### INPUT DATA
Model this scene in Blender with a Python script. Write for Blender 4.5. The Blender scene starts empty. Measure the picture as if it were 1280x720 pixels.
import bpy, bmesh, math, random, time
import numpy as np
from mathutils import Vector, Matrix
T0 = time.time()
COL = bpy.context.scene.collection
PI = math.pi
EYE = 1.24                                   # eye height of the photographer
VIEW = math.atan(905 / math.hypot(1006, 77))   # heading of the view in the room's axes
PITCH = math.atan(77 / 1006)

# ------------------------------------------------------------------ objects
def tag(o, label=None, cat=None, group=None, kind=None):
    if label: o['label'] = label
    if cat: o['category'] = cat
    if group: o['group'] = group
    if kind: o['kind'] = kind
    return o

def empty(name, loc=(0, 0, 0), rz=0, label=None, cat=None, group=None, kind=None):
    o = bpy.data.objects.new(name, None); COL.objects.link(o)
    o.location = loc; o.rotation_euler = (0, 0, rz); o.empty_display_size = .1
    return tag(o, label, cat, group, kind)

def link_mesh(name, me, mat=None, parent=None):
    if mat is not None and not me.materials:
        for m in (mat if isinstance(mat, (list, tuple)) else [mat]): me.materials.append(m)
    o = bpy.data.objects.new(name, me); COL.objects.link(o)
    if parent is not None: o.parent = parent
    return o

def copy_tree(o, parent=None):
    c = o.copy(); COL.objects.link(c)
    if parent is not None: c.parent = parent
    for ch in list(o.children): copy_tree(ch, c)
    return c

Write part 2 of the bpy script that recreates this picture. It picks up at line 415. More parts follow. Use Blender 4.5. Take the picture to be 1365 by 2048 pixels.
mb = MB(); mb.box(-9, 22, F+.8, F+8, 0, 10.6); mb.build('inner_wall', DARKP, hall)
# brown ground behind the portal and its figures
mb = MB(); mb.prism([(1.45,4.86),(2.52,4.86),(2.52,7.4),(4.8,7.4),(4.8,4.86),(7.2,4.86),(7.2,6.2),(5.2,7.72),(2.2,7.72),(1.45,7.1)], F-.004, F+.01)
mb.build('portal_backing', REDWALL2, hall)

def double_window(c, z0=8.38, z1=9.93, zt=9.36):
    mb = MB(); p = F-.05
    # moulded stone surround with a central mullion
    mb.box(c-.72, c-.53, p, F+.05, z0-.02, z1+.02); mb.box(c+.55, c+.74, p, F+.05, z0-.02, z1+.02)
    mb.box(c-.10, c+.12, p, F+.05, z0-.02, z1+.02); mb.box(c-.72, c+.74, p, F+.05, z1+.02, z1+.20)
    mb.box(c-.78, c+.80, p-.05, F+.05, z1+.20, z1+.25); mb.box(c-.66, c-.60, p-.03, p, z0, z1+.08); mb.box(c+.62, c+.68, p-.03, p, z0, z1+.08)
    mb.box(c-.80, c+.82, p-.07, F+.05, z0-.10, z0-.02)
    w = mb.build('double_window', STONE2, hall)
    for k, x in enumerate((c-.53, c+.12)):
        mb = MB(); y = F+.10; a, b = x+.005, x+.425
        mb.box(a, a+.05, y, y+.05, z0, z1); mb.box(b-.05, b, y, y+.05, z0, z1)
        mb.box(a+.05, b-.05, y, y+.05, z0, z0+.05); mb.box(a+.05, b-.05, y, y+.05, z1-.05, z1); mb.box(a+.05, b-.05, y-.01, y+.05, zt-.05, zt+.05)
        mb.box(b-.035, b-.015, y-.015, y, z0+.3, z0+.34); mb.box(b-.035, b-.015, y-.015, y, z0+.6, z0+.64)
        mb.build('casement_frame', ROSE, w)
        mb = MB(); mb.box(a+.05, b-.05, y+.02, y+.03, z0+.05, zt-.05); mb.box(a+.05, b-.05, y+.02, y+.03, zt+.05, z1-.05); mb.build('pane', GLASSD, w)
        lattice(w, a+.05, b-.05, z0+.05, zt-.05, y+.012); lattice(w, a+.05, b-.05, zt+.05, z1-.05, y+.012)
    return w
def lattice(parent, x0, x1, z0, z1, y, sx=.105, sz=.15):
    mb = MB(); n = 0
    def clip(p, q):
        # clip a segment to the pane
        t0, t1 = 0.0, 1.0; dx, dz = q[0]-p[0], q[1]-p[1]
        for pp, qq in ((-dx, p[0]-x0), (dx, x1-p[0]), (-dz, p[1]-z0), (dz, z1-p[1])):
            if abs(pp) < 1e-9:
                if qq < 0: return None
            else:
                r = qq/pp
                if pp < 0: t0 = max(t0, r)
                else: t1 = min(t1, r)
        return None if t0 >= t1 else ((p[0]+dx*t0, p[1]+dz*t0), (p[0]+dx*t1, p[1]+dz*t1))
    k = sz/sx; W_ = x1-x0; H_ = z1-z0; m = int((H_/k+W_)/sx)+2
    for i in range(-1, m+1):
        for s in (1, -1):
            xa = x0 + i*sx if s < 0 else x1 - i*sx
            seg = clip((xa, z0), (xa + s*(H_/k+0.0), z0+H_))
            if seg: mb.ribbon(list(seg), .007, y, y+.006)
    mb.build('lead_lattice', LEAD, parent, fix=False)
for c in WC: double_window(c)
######
Emit the full listing verbatim.

TASK RESULT |
Model this scene in Blender with a Python script. Write for Blender 4.5. The Blender scene starts empty. Measure the picture as if it were 1280x720 pixels.
import bpy, bmesh, math, random, time
import numpy as np
from mathutils import Vector, Matrix
T0 = time.time()
COL = bpy.context.scene.collection
PI = math.pi
EYE = 1.24                                   # eye height of the photographer
VIEW = math.atan(905 / math.hypot(1006, 77))   # heading of the view in the room's axes
PITCH = math.atan(77 / 1006)

# ------------------------------------------------------------------ objects
def tag(o, label=None, cat=None, group=None, kind=None):
    if label: o['label'] = label
    if cat: o['category'] = cat
    if group: o['group'] = group
    if kind: o['kind'] = kind
    return o

def empty(name, loc=(0, 0, 0), rz=0, label=None, cat=None, group=None, kind=None):
    o = bpy.data.objects.new(name, None); COL.objects.link(o)
    o.location = loc; o.rotation_euler = (0, 0, rz); o.empty_display_size = .1
    return tag(o, label, cat, group, kind)

def link_mesh(name, me, mat=None, parent=None):
    if mat is not None and not me.materials:
        for m in (mat if isinstance(mat, (list, tuple)) else [mat]): me.materials.append(m)
    o = bpy.data.objects.new(name, me); COL.objects.link(o)
    if parent is not None: o.parent = parent
    return o

def copy_tree(o, parent=None):
    c = o.copy(); COL.objects.link(c)
    if parent is not None: c.parent = parent
    for ch in list(o.children): copy_tree(ch, c)
    return c

Write part 2 of the bpy script that recreates this picture. It picks up at line 415. More parts follow. Use Blender 4.5. Take the picture to be 1365 by 2048 pixels.
mb = MB(); mb.box(-9, 22, F+.8, F+8, 0, 10.6); mb.build('inner_wall', DARKP, hall)
# brown ground behind the portal and its figures
mb = MB(); mb.prism([(1.45,4.86),(2.52,4.86),(2.52,7.4),(4.8,7.4),(4.8,4.86),(7.2,4.86),(7.2,6.2),(5.2,7.72),(2.2,7.72),(1.45,7.1)], F-.004, F+.01)
mb.build('portal_backing', REDWALL2, hall)

def double_window(c, z0=8.38, z1=9.93, zt=9.36):
    mb = MB(); p = F-.05
    # moulded stone surround with a central mullion
    mb.box(c-.72, c-.53, p, F+.05, z0-.02, z1+.02); mb.box(c+.55, c+.74, p, F+.05, z0-.02, z1+.02)
    mb.box(c-.10, c+.12, p, F+.05, z0-.02, z1+.02); mb.box(c-.72, c+.74, p, F+.05, z1+.02, z1+.20)
    mb.box(c-.78, c+.80, p-.05, F+.05, z1+.20, z1+.25); mb.box(c-.66, c-.60, p-.03, p, z0, z1+.08); mb.box(c+.62, c+.68, p-.03, p, z0, z1+.08)
    mb.box(c-.80, c+.82, p-.07, F+.05, z0-.10, z0-.02)
    w = mb.build('double_window', STONE2, hall)
    for k, x in enumerate((c-.53, c+.12)):
        mb = MB(); y = F+.10; a, b = x+.005, x+.425
        mb.box(a, a+.05, y, y+.05, z0, z1); mb.box(b-.05, b, y, y+.05, z0, z1)
        mb.box(a+.05, b-.05, y, y+.05, z0, z0+.05); mb.box(a+.05, b-.05, y, y+.05, z1-.05, z1); mb.box(a+.05, b-.05, y-.01, y+.05, zt-.05, zt+.05)
        mb.box(b-.035, b-.015, y-.015, y, z0+.3, z0+.34); mb.box(b-.035, b-.015, y-.015, y, z0+.6, z0+.64)
        mb.build('casement_frame', ROSE, w)
        mb = MB(); mb.box(a+.05, b-.05, y+.02, y+.03, z0+.05, zt-.05); mb.box(a+.05, b-.05, y+.02, y+.03, zt+.05, z1-.05); mb.build('pane', GLASSD, w)
        lattice(w, a+.05, b-.05, z0+.05, zt-.05, y+.012); lattice(w, a+.05, b-.05, zt+.05, z1-.05, y+.012)
    return w
def lattice(parent, x0, x1, z0, z1, y, sx=.105, sz=.15):
    mb = MB(); n = 0
    def clip(p, q):
        # clip a segment to the pane
        t0, t1 = 0.0, 1.0; dx, dz = q[0]-p[0], q[1]-p[1]
        for pp, qq in ((-dx, p[0]-x0), (dx, x1-p[0]), (-dz, p[1]-z0), (dz, z1-p[1])):
            if abs(pp) < 1e-9:
                if qq < 0: return None
            else:
                r = qq/pp
                if pp < 0: t0 = max(t0, r)
                else: t1 = min(t1, r)
        return None if t0 >= t1 else ((p[0]+dx*t0, p[1]+dz*t0), (p[0]+dx*t1, p[1]+dz*t1))
    k = sz/sx; W_ = x1-x0; H_ = z1-z0; m = int((H_/k+W_)/sx)+2
    for i in range(-1, m+1):
        for s in (1, -1):
            xa = x0 + i*sx if s < 0 else x1 - i*sx
            seg = clip((xa, z0), (xa + s*(H_/k+0.0), z0+H_))
            if seg: mb.ribbon(list(seg), .007, y, y+.006)
    mb.build('lead_lattice', LEAD, parent, fix=False)
for c in WC: double_window(c)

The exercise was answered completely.